PWHL Salary Disclosure Sparks Pay Gap Debate
Canada's women's professional hockey league is in the spotlight this week — and not just for what's happening on the ice. The Professional Women's Hockey League Players Association published its members' salaries publicly, setting off a wave of conversation about the persistent pay gap between women's and men's professional hockey in this country.
The numbers tell a stark story. The minimum wage for players on the Hamilton Hammers, an American Hockey League men's team, comes in approximately $27,000 higher than the minimum salary for PWHL players. It's a comparison that has resonated with fans, athletes, and advocates across the country.
The Numbers Behind the Conversation
The PWHLPA's decision to go public with salary data was deliberate — transparency is increasingly seen as a tool for pushing compensation forward in women's sports. By putting the figures out in the open, the union is inviting Canadians to reckon with what professional women's hockey players are actually earning, and how that stacks up against the men's game at even the minor pro level.
The AHL, while technically the top developmental league below the NHL, is not the pinnacle of men's professional hockey. That makes the comparison all the more pointed: women playing at the highest level of their sport are still earning less than men playing in what is essentially a development circuit.
A Broader Conversation About Women's Sports
This disclosure comes at a pivotal moment for women's hockey in Canada. The PWHL, which launched in 2024, represents the most significant investment in professional women's hockey the country has seen in years.
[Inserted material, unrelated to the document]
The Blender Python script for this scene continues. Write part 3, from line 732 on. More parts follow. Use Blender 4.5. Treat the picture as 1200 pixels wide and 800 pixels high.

Ottawa has its own PWHL franchise, giving Canadian capital fans a direct stake in the league's success and its players' livelihoods.
Advocates argue that closing the pay gap isn't just about fairness — it's about building a sustainable professional league. When players can't earn a living wage from the sport, career longevity suffers, and the overall quality and depth of the league is affected.
What's Driving the Gap?
Revenue, sponsorship, and broadcast deals remain significantly smaller for women's leagues compared to men's, a reality that teams and league executives frequently cite when discussing salary structures. But critics push back, arguing that investment follows attention — and that investment in marketing, broadcasting, and promotion of women's hockey has historically lagged, creating a self-fulfilling cycle.
The PWHL has made strides in attendance and viewership since its launch, giving the league a stronger case to bring to sponsors and broadcasters ahead of future collective bargaining.
Looking Ahead
The salary disclosure has already prompted calls from fans and commentators for greater investment at both the team and league level. Whether it translates into meaningful changes to player compensation in the next round of negotiations remains to be seen — but the conversation is now firmly on the table.
For Canadian hockey fans who have embraced the PWHL, the message is clear: supporting women's hockey means supporting fair pay for the athletes who play it.